Некогда бушевавшая сверхпопулярность Леонида Андреева, оправданная словесным мастерством и психологической изощрённостью.
Увиден ли Христос глазами Иуды? Или внутренним зрением большого писателя?
Скорее — второй вариант: есть нечто обжигающее в созданном образе Великого Учителя — точно в одном из звеньев цепочки реинкарнаций Андреев (вернее, тот, кем он был тогда) соприкасался со Христом.
«Жизнь Василия Фивейского», кипящая ярым пламенем словесной плазмы: страшно, сильно; вещее звучание не сглажено никакими иллюзиями.
«Сашка Жегулёв», некогда популярный роман, сейчас едва ли читается — уж больно дремучей кажется история про благородного разбойника, да и главный персонаж воспринимается весьма ходульно…
А вот многое из драматического наследия не тускнеет: блещут алмазной гранью реплики; возникают, входя в реальность, герои; страшный Анатэма вновь возникает грозным предвестьем грядущего…

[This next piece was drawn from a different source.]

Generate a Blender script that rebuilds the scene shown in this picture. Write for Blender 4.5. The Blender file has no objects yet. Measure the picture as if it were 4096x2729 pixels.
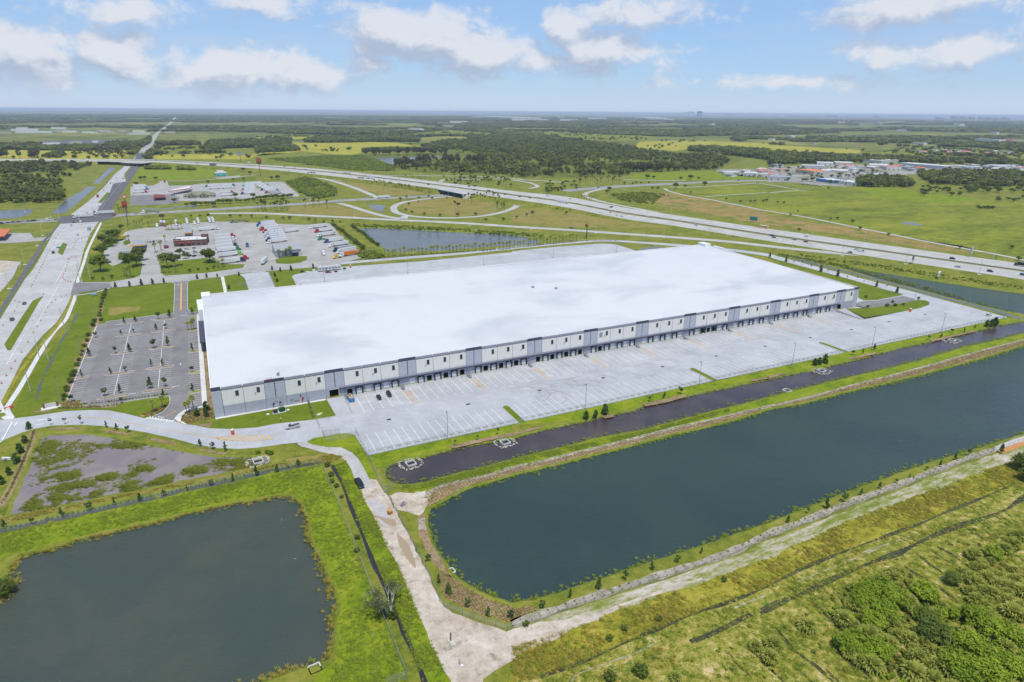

Но главное, конечно, рассказы и повести; и в повествование о семи повешенных психологическое портретирование наслаивается на сострадание ко всем малым сим — столь вообще свойственное русской литературе…
…голос Леонида Андреева, в котором не ослабел, какие бы ни лютовали вокруг времена, закручивая чёрные вихри денежного перца и подчиняя всех кондовым законам животного эгоизма.